Monday, July 11, 2011

Goldman Sachs' Secret Fed Bailout Becomes Public

Last Thursday's Wall Street Journal contained some of the detailed information recently released by the Fed under FOI filings by various business media involving previously-undisclosed emergency loans to large US financial services firms during the financial crisis of 2008-09.

Prominently appearing was Goldman Sachs, for a $15B loan for a month at a laughably low rate. Also included were a few foreign-domiciled banks and various US entities, as well.

This sort of activity and inexplicably fickle discretionary lending is precisely why some call for an end to the Fed.

Why, for example, was AIG never given the opportunity to access these loans? How about Countrywide, WaMu and Wachovia? On what basis were they less deserving than Goldman Sachs?

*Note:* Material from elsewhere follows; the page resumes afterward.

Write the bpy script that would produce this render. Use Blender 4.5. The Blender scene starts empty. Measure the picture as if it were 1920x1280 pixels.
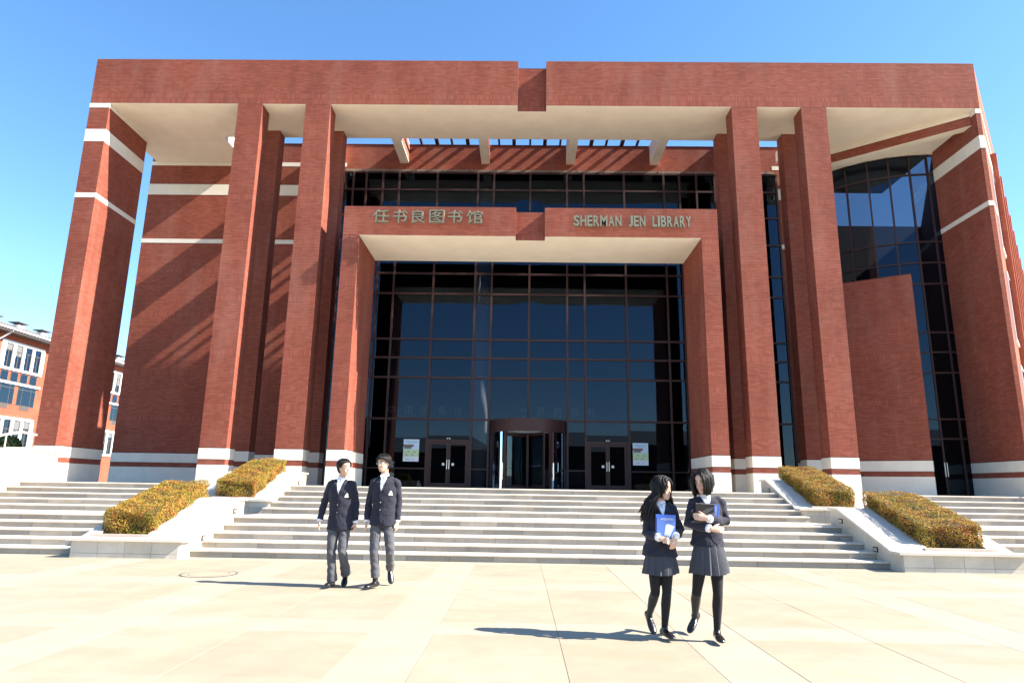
import bpy, bmesh, math, random
import numpy as np
from mathutils import Vector, Matrix, Quaternion
from mathutils.bvhtree import BVHTree

random.seed(7); rng = np.random.default_rng(7)
scene = bpy.context.scene
COL = scene.collection
R = math.radians

# ------------------------------------------------------------------ camera
CAM_H = 1.40
cd = bpy.data.cameras.new("camera"); cam = bpy.data.objects.new("camera", cd); COL.objects.link(cam)
cd.sensor_width = 36.0; cd.lens = 1255.0 / 1920.0 * 36.0; cd.clip_end = 3000; cd.clip_start = 0.05
cam.matrix_world = (Matrix.Translation((0, 0, CAM_H)) @ Matrix.Rotation(0.0172, 4, 'Z')
                    @ Matrix.Rotation(math.pi / 2 + 0.2154, 4, 'X') @ Matrix.Rotation(0.016, 4, 'Z'))
scene.camera = cam

# ------------------------------------------------------------------ sky, sun, exposure
SUN_EL, SUN_FRONT = R(40.0), R(9.5)           # elevation; angle in front of the facade plane
world = bpy.data.worlds.new("World"); scene.world = world; world.use_nodes = True
wn = world.node_tree; bgn = wn.nodes["Background"]
sky = wn.nodes.new("ShaderNodeTexSky"); sky.sky_type = 'NISHITA'; sky.sun_disc = False
sky.sun_elevation = SUN_EL; sky.sun_rotation = R(90) + SUN_FRONT
sky.altitude = 0; sky.air_density = 1.0; sky.dust_density = 0.2; sky.ozone_density = 2.5
hs = wn.nodes.new("ShaderNodeHueSaturation"); hs.inputs["Saturation"].default_value = 1.19
wn.links.new(sky.outputs[0], hs.inputs["Color"]); wn.links.new(hs.outputs[0], bgn.inputs[0]); bgn.inputs[1].default_value = 0.108
sl = bpy.data.lights.new("sun", 'SUN'); sl.energy = 5.0; sl.angle = R(0.53); sl.color = (1.0, 0.93, 0.82)
sun = bpy.data.objects.new("sun", sl); COL.objects.link(sun)
to_sun = Vector((math.cos(SUN_EL) * math.cos(SUN_FRONT), -math.cos(SUN_EL) * math.sin(SUN_FRONT), math.sin(SUN_EL)))
sun.rotation_euler = (-to_sun).to_track_quat('-Z', 'Y').to_euler(); sun.location = (30, -10, 40)
scene.view_settings.view_transform = 'Standard'; scene.view_settings.look = 'None'
scene.view_settings.exposure = 1.66; scene.view_settings.gamma = 1.0

# ------------------------------------------------------------------ materials
M = {}
def newmat(name):
    m = bpy.data.materials.new(name); m.use_nodes = True
    nt = m.node_tree; b = nt.nodes["Principled BSDF"]
    M[name] = m
    return m, nt, b
def rgb(c): return (c[0], c[1], c[2], 1.0)
def nn(nt, t, **k):
    n = nt.nodes.new(t)
    for a, v in k.items(): setattr(n, a, v)
    return n
def coord(nt, kind="Object"):
    return nn(nt, "ShaderNodeTexCoord").outputs[kind]
def noise(nt, vec, scale, detail=4, rough=0.55):
    n = nn(nt, "ShaderNodeTexNoise"); n.inputs["Scale"].default_value = scale
    n.inputs["Detail"].default_value = detail; n.inputs["Roughness"].default_value = rough
    nt.links.new(vec, n.inputs["Vector"]); return n
def ramp(nt, fac, stops):
    r = nn(nt, "ShaderNodeValToRGB"); e = r.color_ramp.elements
    while len(e) < len(stops): e.new(0.5)
    for i, (p, c) in enumerate(stops): e[i].position = p; e[i].color = rgb(c)
    nt.links.new(fac, r.inputs[0]); return r.outputs[0]
def mixc(nt, fac, a, b, mode='MIX'):
    m = nn(nt, "ShaderNodeMix", data_type='RGBA', blend_type=mode)
    for s, v in ((0, fac), (6, a), (7, b)):
        if isinstance(v, (int, float)): m.inputs[s].default_value = v
        elif isinstance(v, tuple): m.inputs[s].default_value = rgb(v)
        else: nt.links.new(v, m.inputs[s])
    return m.outputs[2]
def maprange(nt, v, a, b, c, d):
    m = nn(nt, "ShaderNodeMapRange"); nt.links.new(v, m.inputs[0])
    for i, x in enumerate((a, b, c, d)): m.inputs[i + 1].default_value = x
    return m.outputs[0]
def math_(nt, op, a, b=0.0):
    m = nn(nt, "ShaderNodeMath", operation=op)
    for i, v in enumerate((a, b)):
        if isinstance(v, (int, float)): m.inputs[i].default_value = v
        else: nt.links.new(v, m.inputs[i])
    return m.outputs[0]
def bump(nt, b, h, strength=0.3, dist=0.01):
    n = nn(nt, "ShaderNodeBump"); n.inputs["Strength"].default_value = strength; n.inputs["Distance"].default_value = dist
    nt.links.new(h, n.inputs["Height"]); nt.links.new(n.outputs[0], b.inputs["Normal"])
def rand_piece(nt):
    """random number that differs between pieces, whether a piece is an object or a loose island of a mesh"""
    g = nn(nt, "ShaderNodeNewGeometry"); o = nn(nt, "ShaderNodeObjectInfo")
    return math_(nt, 'FRACT', math_(nt, 'ADD', g.outputs["Random Per Island"], o.outputs["Random"]))
def plain(name, c, rough=0.6, metal=0.0, spec=0.5, var=0.0, scale=8.0, bmp=0.0, bscale=60.0):
    m, nt, b = newmat(name)
    b.inputs["Base Color"].default_value = rgb(c); b.inputs["Roughness"].default_value = rough
    b.inputs["Metallic"].default_value = metal; b.inputs["Specular IOR Level"].default_value = spec
    if var > 0:
        n = noise(nt, coord(nt), scale, 5)
        f = maprange(nt, n.outputs[0], 0.3, 0.7, 1 - var, 1 + var)
        nt.links.new(mixc(nt, 1.0, c, _gray(nt, f), 'MULTIPLY'), b.inputs["Base Color"])
    if bmp > 0: bump(nt, b, noise(nt, coord(nt), bscale, 3).outputs[0], bmp, 0.01)
    return m
def _gray(nt, f):
    c = nn(nt, "ShaderNodeCombineColor")
    for i in range(3): nt.links.new(f, c.inputs[i])
    return c.outputs[0]

def brick_mat(name, stops, rough=0.86):
    m, nt, b = newmat(name)
    col = ramp(nt, rand_piece(nt), stops)
    w = noise(nt, nn(nt, "ShaderNodeNewGeometry").outputs["Position"], 0.35, 5, 0.6)     # broad weathering
    col = mixc(nt, 1.0, col, _gray(nt, maprange(nt, w.outputs[0], 0.3, 0.7, 0.84, 1.16)), 'MULTIPLY')
    mp = nn(nt, "ShaderNodeMapping"); mp.inputs["Scale"].default_value = (1.1, 1.1, 0.22); nt.links.new(nn(nt, "ShaderNodeNewGeometry").outputs["Position"], mp.inputs[0])
    w2 = noise(nt, mp.outputs[0], 1.0, 6, 0.68)                                          # pale salts and run-off marks
    col = mixc(nt, maprange(nt, w2.outputs[0], 0.48, 0.78, 0.0, 0.5), col, (0.34, 0.165, 0.125))
    col = mixc(nt, maprange(nt, w2.outputs[0], 0.46, 0.28, 0.0, 0.35), col, (0.15, 0.045, 0.034))
    f = noise(nt, nn(nt, "ShaderNodeNewGeometry").outputs["Position"], 55, 3)
    col = mixc(nt, 1.0, col, _gray(nt, maprange(nt, f.outputs[0], 0.3, 0.7, 0.86, 1.12)), 'MULTIPLY')
    nt.links.new(col, b.inputs["Base Color"]); b.inputs["Roughness"].default_value = rough
    b.inputs["Specular IOR Level"].default_value = 0.25
    bump(nt, b, f.outputs[0], 0.6, 0.012)
    return m
brick_mat("brick", [(0.0, (0.228, 0.059, 0.036)), (0.3, (0.254, 0.068, 0.041)), (0.7, (0.274, 0.075, 0.046)), (1.0, (0.302, 0.088, 0.057))])
plain("mortar", (0.115, 0.034, 0.024), 0.9, spec=0.2, var=0.12)
bump(M["mortar"].node_tree, M["mortar"].node_tree.nodes["Principled BSDF"], noise(M["mortar"].node_tree, nn(M["mortar"].node_tree, "ShaderNodeNewGeometry").outputs["Position"], 55, 3).outputs[0], 0.6, 0.012)
plain("cream_render", (0.88, 0.80, 0.66), 0.85, spec=0.2, var=0.05, scale=1.2, bmp=0.08, bscale=30)
plain("cream_stone", (0.72, 0.67, 0.58), 0.75, spec=0.3, var=0.06, scale=2.0, bmp=0.06)
plain("bronze_metal", (0.042, 0.017, 0.015), 0.5, metal=0.0, spec=0.35)
plain("steel", (0.72, 0.72, 0.72), 0.25, metal=1.0)
plain("black_wire", (0.03, 0.03, 0.035), 0.6)
plain("panel_bronze", (0.26, 0.2, 0.17), 0.35, metal=0.35)
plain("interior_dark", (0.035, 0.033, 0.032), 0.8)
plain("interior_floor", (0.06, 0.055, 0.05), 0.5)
plain("interior_white", (0.85, 0.86, 0.88), 0.5)
plain("slogan_grey", (0.8, 0.78, 0.72), 0.6)
plain("letter_bronze", (0.22, 0.205, 0.135), 0.45, metal=0.3, var=0.06)
plain("soil", (0.07, 0.05, 0.035), 0.95, var=0.3, scale=20)
plain("asphalt_roof", (0.36, 0.35, 0.33), 0.85, var=0.1)
plain("white_paint", (0.82, 0.80, 0.77), 0.6, var=0.03, scale=2)
plain("dark_void", (0.012, 0.012, 0.014), 0.7)
plain("iron", (0.16, 0.14, 0.12), 0.7, metal=0.4, var=0.2, scale=15)

def granite(name, stops, speck=0.22, rough=0.65, stain=0.12, tint=(0.40, 0.27, 0.14), tf=0.22):
    m, nt, b = newmat(name); pos = nn(nt, "ShaderNodeNewGeometry").outputs["Position"]
    col = ramp(nt, rand_piece(nt), stops)
    s = noise(nt, pos, 130, 2, 0.7)
    col = mixc(nt, 1.0, col, _gray(nt, maprange(nt, s.outputs[0], 0.33, 0.67, 1 - speck, 1 + speck)), 'MULTIPLY')
    w = noise(nt, pos, 1.7, 6, 0.65)
    col = mixc(nt, 1.0, col, _gray(nt, maprange(nt, w.outputs[0], 0.3, 0.7, 1 - stain, 1 + stain)), 'MULTIPLY')
    w2 = noise(nt, pos, 0.9, 5, 0.7)
    col = mixc(nt, maprange(nt, w2.outputs[0], 0.5, 0.74, 0.0, tf), col, tint)
    nt.links.new(col, b.inputs["Base Color"]); b.inputs["Roughness"].default_value = rough
    b.inputs["Specular IOR Level"].default_value = 0.3
    bump(nt, b, s.outputs[0], 0.15, 0.002)
    return m
granite("granite_grey", [(0.0, (0.25, 0.228, 0.20)), (0.5, (0.30, 0.275, 0.24)), (0.85, (0.345, 0.31, 0.265)), (1.0, (0.42, 0.37, 0.305))], 0.30)
granite("granite_tread", [(0.0, (0.56, 0.50, 0.42)), (1.0, (0.66, 0.60, 0.51))], 0.1)
granite("granite_cream", [(0.0, (0.50, 0.44, 0.35)), (1.0, (0.60, 0.54, 0.45))], 0.12, stain=0.14)
granite("paving_tan", [(0.0, (0.312, 0.268, 0.193)), (0.5, (0.325, 0.280, 0.203)), (1.0, (0.340, 0.294, 0.215))], 0.07, stain=0.10, tint=(0.33, 0.25, 0.155), tf=.75)
granite("paving_pale", [(0.0, (0.345, 0.301, 0.225)), (1.0, (0.358, 0.314, 0.236))], 0.06, stain=0.07, tint=(0.34, 0.265, 0.17), tf=.5)
plain("joint_sand", (0.29, 0.24, 0.17), 0.95, var=0.15, scale=3)
plain("ground_far", (0.32, 0.27, 0.2), 0.9, var=0.12, scale=0.3)

def glass(name, tint, ior, rough=0.0):
    m, nt, b = newmat(name); nt.nodes.remove(b); out = nt.nodes["Material Output"]
    t = nn(nt, "ShaderNodeBsdfTransparent"); t.inputs[0].default_value = rgb(tint)
    g = nn(nt, "ShaderNodeBsdfGlossy"); g.inputs["Roughness"].default_value = rough; g.inputs[0].default_value = (0.52, 0.74, 1, 1)
    f = nn(nt, "ShaderNodeFresnel"); f.inputs[0].default_value = ior
    mx = nn(nt, "ShaderNodeMixShader")
    nt.links.new(f.outputs[0], mx.inputs[0]); nt.links.new(t.outputs[0], mx.inputs[1]); nt.links.new(g.outputs[0], mx.inputs[2])
    nt.links.new(mx.outputs[0], out.inputs[0]); return m
glass("glass_tinted", (0.42, 0.44, 0.48), 1.44)
glass("glass_clear", (0.75, 0.8, 0.8), 1.45)
glass("glass_window", (0.10, 0.11, 0.12), 1.9)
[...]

I suppose Bear Stearns' failure to attract Fed loans would be excused on the basis of it being so early in the crisis. But the others are legitimate questions.

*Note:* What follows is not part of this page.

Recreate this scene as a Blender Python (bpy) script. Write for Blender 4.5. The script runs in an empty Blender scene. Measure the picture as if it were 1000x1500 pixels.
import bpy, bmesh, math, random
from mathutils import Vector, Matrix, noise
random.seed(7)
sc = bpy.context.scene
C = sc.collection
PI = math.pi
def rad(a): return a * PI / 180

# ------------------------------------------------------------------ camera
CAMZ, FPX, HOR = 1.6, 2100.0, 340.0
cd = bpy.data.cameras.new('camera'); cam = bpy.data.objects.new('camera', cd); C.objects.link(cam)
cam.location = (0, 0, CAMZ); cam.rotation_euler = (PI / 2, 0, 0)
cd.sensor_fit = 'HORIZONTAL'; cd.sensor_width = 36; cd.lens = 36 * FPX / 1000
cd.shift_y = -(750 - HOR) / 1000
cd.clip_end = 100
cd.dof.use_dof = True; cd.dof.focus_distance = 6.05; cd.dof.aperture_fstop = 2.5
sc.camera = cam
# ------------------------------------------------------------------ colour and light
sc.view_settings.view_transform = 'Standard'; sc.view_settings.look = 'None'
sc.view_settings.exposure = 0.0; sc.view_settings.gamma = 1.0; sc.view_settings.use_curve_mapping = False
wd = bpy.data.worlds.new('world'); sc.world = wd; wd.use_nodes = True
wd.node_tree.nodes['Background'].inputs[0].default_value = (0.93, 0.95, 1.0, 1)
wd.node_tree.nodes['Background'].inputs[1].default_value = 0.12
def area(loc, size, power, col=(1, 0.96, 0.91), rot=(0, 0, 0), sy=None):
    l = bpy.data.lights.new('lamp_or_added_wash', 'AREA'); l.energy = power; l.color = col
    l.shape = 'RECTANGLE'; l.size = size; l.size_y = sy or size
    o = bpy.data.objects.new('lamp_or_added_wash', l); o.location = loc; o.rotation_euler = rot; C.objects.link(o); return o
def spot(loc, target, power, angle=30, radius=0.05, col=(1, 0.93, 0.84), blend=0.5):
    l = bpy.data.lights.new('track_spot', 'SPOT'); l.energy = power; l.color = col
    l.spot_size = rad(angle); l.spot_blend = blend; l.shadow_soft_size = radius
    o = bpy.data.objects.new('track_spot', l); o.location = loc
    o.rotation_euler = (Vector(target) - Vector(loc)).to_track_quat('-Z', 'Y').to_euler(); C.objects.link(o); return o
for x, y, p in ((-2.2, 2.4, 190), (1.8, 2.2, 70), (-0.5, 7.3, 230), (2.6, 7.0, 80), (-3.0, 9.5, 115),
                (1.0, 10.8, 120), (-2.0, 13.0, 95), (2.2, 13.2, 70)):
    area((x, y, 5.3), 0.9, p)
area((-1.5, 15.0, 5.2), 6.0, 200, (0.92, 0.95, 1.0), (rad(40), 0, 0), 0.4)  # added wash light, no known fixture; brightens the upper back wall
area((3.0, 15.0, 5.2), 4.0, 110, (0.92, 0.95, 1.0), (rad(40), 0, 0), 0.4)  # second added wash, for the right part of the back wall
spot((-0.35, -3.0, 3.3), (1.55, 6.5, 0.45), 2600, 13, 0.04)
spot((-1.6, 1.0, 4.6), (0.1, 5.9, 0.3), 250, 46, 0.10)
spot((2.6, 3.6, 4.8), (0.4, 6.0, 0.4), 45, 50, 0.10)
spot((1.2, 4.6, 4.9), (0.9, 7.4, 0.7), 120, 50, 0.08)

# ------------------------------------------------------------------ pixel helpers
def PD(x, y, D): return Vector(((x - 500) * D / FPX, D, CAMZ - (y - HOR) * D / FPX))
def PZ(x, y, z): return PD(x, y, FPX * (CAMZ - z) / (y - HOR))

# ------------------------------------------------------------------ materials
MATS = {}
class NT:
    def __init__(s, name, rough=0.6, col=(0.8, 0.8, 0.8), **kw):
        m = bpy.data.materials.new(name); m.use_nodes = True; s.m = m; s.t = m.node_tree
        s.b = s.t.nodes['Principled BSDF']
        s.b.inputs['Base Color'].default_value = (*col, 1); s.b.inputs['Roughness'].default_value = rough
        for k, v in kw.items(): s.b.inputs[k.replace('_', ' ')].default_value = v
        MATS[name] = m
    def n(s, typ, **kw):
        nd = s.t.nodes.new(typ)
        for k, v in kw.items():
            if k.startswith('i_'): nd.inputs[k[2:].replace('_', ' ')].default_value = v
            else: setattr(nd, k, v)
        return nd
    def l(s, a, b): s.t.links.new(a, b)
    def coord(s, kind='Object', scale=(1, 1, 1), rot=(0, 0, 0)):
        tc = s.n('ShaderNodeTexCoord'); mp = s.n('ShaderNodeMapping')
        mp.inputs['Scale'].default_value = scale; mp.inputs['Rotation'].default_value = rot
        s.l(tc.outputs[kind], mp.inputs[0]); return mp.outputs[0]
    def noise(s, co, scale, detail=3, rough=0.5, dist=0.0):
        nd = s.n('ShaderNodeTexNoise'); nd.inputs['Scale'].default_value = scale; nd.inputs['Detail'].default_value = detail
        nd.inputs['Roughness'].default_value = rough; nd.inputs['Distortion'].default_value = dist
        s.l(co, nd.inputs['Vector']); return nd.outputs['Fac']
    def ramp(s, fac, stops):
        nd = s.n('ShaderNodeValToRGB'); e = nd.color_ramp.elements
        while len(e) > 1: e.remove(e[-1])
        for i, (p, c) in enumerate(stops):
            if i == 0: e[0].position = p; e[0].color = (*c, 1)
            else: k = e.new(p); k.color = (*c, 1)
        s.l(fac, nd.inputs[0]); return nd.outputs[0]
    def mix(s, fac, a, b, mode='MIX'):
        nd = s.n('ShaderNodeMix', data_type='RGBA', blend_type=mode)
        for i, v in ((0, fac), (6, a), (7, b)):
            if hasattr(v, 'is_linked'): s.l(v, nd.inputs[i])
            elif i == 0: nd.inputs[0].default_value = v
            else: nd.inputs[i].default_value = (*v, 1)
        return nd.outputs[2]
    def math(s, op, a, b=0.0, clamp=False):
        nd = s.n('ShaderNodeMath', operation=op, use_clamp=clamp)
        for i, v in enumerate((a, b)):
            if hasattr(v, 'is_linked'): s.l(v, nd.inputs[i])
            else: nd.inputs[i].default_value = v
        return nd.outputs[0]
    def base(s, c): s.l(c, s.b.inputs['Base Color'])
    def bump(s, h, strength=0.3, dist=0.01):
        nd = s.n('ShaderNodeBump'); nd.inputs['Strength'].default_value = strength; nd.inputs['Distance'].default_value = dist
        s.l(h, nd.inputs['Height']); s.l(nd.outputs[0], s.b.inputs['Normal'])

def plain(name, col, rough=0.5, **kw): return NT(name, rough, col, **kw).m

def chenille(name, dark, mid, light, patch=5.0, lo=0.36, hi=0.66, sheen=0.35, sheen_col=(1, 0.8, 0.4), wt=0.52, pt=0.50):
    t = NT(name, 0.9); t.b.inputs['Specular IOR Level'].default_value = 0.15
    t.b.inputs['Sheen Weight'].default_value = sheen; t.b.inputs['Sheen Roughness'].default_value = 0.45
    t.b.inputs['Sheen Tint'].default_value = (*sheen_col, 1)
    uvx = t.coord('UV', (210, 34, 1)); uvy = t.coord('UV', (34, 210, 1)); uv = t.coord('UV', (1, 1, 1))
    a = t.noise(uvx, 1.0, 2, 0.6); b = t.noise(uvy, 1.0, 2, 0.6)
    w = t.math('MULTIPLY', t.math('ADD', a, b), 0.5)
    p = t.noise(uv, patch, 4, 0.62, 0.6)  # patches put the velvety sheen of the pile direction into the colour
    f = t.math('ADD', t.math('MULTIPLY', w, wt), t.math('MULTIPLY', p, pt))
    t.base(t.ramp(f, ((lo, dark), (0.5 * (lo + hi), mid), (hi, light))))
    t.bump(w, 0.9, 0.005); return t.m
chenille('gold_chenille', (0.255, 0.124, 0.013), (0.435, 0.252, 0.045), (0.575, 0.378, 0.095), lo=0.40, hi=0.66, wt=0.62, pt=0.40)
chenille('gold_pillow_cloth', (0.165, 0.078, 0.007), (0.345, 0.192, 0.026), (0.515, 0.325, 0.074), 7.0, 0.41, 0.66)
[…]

This is the type of selective, subjective government intervention to save favorites and punish those it didn't favor, which upsets investors and causes them to shy away from risking capital when government behaves so punitively with public money and unlimited credit.

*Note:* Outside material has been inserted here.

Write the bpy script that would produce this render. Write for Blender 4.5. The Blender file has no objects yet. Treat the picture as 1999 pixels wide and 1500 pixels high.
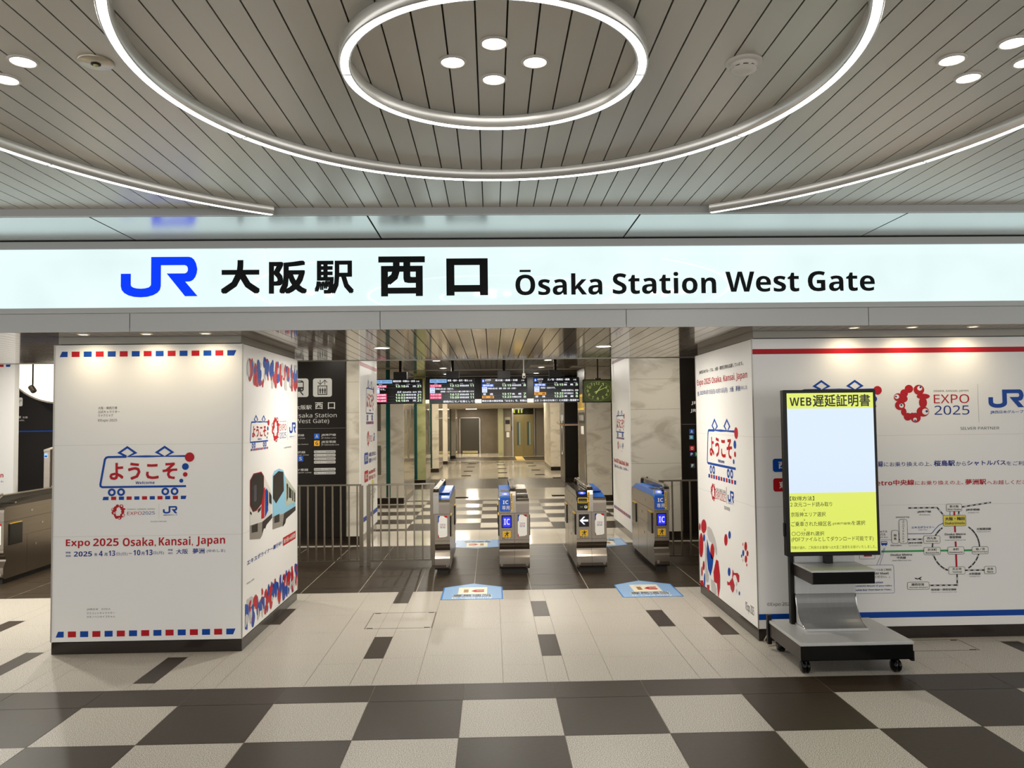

Personally, I would have loved seeing Goldman Sachs forced into Chapter 11 protection, its trading units continuing to function to support prices of its inventories of instruments in their markets, while bids for the profitable units were entertained and the management which allowed Goldman to become overextended on unrenewable short-term funding were dismissed.

The ultimate penalty to those senior managers, and the investors who so unwisely trusted them, would have been a deserved loss of jobs and equity investments.

Markets would have continued to function, and useful units would have continued to operate, as well. But those who bet foolishly on a constant ability to fund the firm short-term would have suffered appropriately.